- Short task
Copy out all of the data below with no alterations.
════
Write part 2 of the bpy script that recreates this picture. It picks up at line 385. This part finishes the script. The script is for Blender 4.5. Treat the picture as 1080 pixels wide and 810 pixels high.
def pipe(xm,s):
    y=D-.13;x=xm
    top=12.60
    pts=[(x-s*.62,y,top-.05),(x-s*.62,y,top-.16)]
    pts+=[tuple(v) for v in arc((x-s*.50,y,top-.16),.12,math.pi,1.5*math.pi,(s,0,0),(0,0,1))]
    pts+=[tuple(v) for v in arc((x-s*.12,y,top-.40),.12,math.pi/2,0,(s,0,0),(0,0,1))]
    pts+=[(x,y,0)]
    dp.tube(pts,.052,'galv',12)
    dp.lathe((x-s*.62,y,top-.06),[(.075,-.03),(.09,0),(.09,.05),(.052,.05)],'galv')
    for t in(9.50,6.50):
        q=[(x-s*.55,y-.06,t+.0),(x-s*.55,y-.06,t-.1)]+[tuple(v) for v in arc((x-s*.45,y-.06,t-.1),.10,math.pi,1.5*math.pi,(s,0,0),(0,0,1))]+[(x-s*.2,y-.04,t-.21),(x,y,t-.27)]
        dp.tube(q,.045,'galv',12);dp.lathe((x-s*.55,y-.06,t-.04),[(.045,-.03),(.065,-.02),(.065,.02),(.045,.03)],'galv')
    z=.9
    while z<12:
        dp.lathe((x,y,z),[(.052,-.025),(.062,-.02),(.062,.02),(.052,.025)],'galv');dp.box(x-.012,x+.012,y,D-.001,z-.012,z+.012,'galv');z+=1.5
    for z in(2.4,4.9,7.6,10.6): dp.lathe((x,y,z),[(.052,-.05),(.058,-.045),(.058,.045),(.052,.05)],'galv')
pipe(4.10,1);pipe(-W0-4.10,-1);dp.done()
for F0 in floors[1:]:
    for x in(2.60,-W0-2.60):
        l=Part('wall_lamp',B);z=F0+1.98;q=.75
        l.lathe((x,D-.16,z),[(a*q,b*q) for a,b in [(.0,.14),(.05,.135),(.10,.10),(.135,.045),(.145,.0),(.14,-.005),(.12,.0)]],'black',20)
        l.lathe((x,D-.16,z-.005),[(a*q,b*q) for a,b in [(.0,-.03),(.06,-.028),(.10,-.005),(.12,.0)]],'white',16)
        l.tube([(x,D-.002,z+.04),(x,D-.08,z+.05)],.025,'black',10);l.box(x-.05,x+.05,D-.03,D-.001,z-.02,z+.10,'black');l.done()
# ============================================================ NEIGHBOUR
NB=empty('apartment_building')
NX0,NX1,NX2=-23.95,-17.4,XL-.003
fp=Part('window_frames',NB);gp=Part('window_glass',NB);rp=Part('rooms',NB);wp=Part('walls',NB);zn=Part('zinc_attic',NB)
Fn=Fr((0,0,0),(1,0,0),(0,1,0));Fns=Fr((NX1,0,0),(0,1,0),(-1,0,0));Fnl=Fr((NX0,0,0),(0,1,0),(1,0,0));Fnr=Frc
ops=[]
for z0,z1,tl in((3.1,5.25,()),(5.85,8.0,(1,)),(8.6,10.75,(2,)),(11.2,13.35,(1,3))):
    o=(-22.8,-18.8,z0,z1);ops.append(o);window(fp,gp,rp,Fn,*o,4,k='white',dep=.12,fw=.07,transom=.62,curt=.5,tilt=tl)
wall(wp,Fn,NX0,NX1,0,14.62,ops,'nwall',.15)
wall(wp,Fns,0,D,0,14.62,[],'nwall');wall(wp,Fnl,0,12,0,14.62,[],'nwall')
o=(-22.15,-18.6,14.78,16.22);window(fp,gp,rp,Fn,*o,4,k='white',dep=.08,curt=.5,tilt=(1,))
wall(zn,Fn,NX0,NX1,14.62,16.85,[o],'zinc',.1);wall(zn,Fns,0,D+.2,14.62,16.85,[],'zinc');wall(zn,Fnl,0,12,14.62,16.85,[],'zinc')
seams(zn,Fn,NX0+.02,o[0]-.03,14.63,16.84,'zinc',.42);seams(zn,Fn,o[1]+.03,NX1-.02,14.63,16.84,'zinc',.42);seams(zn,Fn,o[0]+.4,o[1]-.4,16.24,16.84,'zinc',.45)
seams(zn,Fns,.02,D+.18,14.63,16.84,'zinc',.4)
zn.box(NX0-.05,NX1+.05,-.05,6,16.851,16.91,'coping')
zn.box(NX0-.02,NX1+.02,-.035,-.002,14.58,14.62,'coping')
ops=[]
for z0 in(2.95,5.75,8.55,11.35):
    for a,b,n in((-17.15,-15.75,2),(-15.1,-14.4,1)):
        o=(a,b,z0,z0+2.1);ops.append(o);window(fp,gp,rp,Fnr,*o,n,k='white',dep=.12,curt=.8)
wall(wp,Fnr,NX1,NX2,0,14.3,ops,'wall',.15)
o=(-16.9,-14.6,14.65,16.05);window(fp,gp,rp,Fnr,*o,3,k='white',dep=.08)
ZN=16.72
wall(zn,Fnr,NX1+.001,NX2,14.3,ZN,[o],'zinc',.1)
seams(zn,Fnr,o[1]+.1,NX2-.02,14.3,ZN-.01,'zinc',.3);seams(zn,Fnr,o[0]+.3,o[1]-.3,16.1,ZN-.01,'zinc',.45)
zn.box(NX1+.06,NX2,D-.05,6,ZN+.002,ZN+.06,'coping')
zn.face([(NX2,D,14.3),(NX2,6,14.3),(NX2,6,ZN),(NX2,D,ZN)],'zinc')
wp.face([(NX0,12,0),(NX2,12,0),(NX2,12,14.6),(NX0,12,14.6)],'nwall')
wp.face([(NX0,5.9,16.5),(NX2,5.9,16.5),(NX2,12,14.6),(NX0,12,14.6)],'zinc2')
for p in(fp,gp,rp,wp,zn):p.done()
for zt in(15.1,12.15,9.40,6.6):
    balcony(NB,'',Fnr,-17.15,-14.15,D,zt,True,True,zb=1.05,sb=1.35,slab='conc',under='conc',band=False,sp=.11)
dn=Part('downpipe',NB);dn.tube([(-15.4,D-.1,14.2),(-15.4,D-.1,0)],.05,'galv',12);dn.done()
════
- Exercise response
Write part 2 of the bpy script that recreates this picture. It picks up at line 385. This part finishes the script. The script is for Blender 4.5. Treat the picture as 1080 pixels wide and 810 pixels high.
def pipe(xm,s):
    y=D-.13;x=xm
    top=12.60
    pts=[(x-s*.62,y,top-.05),(x-s*.62,y,top-.16)]
    pts+=[tuple(v) for v in arc((x-s*.50,y,top-.16),.12,math.pi,1.5*math.pi,(s,0,0),(0,0,1))]
    pts+=[tuple(v) for v in arc((x-s*.12,y,top-.40),.12,math.pi/2,0,(s,0,0),(0,0,1))]
    pts+=[(x,y,0)]
    dp.tube(pts,.052,'galv',12)
    dp.lathe((x-s*.62,y,top-.06),[(.075,-.03),(.09,0),(.09,.05),(.052,.05)],'galv')
    for t in(9.50,6.50):
        q=[(x-s*.55,y-.06,t+.0),(x-s*.55,y-.06,t-.1)]+[tuple(v) for v in arc((x-s*.45,y-.06,t-.1),.10,math.pi,1.5*math.pi,(s,0,0),(0,0,1))]+[(x-s*.2,y-.04,t-.21),(x,y,t-.27)]
        dp.tube(q,.045,'galv',12);dp.lathe((x-s*.55,y-.06,t-.04),[(.045,-.03),(.065,-.02),(.065,.02),(.045,.03)],'galv')
    z=.9
    while z<12:
        dp.lathe((x,y,z),[(.052,-.025),(.062,-.02),(.062,.02),(.052,.025)],'galv');dp.box(x-.012,x+.012,y,D-.001,z-.012,z+.012,'galv');z+=1.5
    for z in(2.4,4.9,7.6,10.6): dp.lathe((x,y,z),[(.052,-.05),(.058,-.045),(.058,.045),(.052,.05)],'galv')
pipe(4.10,1);pipe(-W0-4.10,-1);dp.done()
for F0 in floors[1:]:
    for x in(2.60,-W0-2.60):
        l=Part('wall_lamp',B);z=F0+1.98;q=.75
        l.lathe((x,D-.16,z),[(a*q,b*q) for a,b in [(.0,.14),(.05,.135),(.10,.10),(.135,.045),(.145,.0),(.14,-.005),(.12,.0)]],'black',20)
        l.lathe((x,D-.16,z-.005),[(a*q,b*q) for a,b in [(.0,-.03),(.06,-.028),(.10,-.005),(.12,.0)]],'white',16)
        l.tube([(x,D-.002,z+.04),(x,D-.08,z+.05)],.025,'black',10);l.box(x-.05,x+.05,D-.03,D-.001,z-.02,z+.10,'black');l.done()
# ============================================================ NEIGHBOUR
NB=empty('apartment_building')
NX0,NX1,NX2=-23.95,-17.4,XL-.003
fp=Part('window_frames',NB);gp=Part('window_glass',NB);rp=Part('rooms',NB);wp=Part('walls',NB);zn=Part('zinc_attic',NB)
Fn=Fr((0,0,0),(1,0,0),(0,1,0));Fns=Fr((NX1,0,0),(0,1,0),(-1,0,0));Fnl=Fr((NX0,0,0),(0,1,0),(1,0,0));Fnr=Frc
ops=[]
for z0,z1,tl in((3.1,5.25,()),(5.85,8.0,(1,)),(8.6,10.75,(2,)),(11.2,13.35,(1,3))):
    o=(-22.8,-18.8,z0,z1);ops.append(o);window(fp,gp,rp,Fn,*o,4,k='white',dep=.12,fw=.07,transom=.62,curt=.5,tilt=tl)
wall(wp,Fn,NX0,NX1,0,14.62,ops,'nwall',.15)
wall(wp,Fns,0,D,0,14.62,[],'nwall');wall(wp,Fnl,0,12,0,14.62,[],'nwall')
o=(-22.15,-18.6,14.78,16.22);window(fp,gp,rp,Fn,*o,4,k='white',dep=.08,curt=.5,tilt=(1,))
wall(zn,Fn,NX0,NX1,14.62,16.85,[o],'zinc',.1);wall(zn,Fns,0,D+.2,14.62,16.85,[],'zinc');wall(zn,Fnl,0,12,14.62,16.85,[],'zinc')
seams(zn,Fn,NX0+.02,o[0]-.03,14.63,16.84,'zinc',.42);seams(zn,Fn,o[1]+.03,NX1-.02,14.63,16.84,'zinc',.42);seams(zn,Fn,o[0]+.4,o[1]-.4,16.24,16.84,'zinc',.45)
seams(zn,Fns,.02,D+.18,14.63,16.84,'zinc',.4)
zn.box(NX0-.05,NX1+.05,-.05,6,16.851,16.91,'coping')
zn.box(NX0-.02,NX1+.02,-.035,-.002,14.58,14.62,'coping')
ops=[]
for z0 in(2.95,5.75,8.55,11.35):
    for a,b,n in((-17.15,-15.75,2),(-15.1,-14.4,1)):
        o=(a,b,z0,z0+2.1);ops.append(o);window(fp,gp,rp,Fnr,*o,n,k='white',dep=.12,curt=.8)
wall(wp,Fnr,NX1,NX2,0,14.3,ops,'wall',.15)
o=(-16.9,-14.6,14.65,16.05);window(fp,gp,rp,Fnr,*o,3,k='white',dep=.08)
ZN=16.72
wall(zn,Fnr,NX1+.001,NX2,14.3,ZN,[o],'zinc',.1)
seams(zn,Fnr,o[1]+.1,NX2-.02,14.3,ZN-.01,'zinc',.3);seams(zn,Fnr,o[0]+.3,o[1]-.3,16.1,ZN-.01,'zinc',.45)
zn.box(NX1+.06,NX2,D-.05,6,ZN+.002,ZN+.06,'coping')
zn.face([(NX2,D,14.3),(NX2,6,14.3),(NX2,6,ZN),(NX2,D,ZN)],'zinc')
wp.face([(NX0,12,0),(NX2,12,0),(NX2,12,14.6),(NX0,12,14.6)],'nwall')
wp.face([(NX0,5.9,16.5),(NX2,5.9,16.5),(NX2,12,14.6),(NX0,12,14.6)],'zinc2')
for p in(fp,gp,rp,wp,zn):p.done()
for zt in(15.1,12.15,9.40,6.6):
    balcony(NB,'',Fnr,-17.15,-14.15,D,zt,True,True,zb=1.05,sb=1.35,slab='conc',under='conc',band=False,sp=.11)
dn=Part('downpipe',NB);dn.tube([(-15.4,D-.1,14.2),(-15.4,D-.1,0)],.05,'galv',12);dn.done()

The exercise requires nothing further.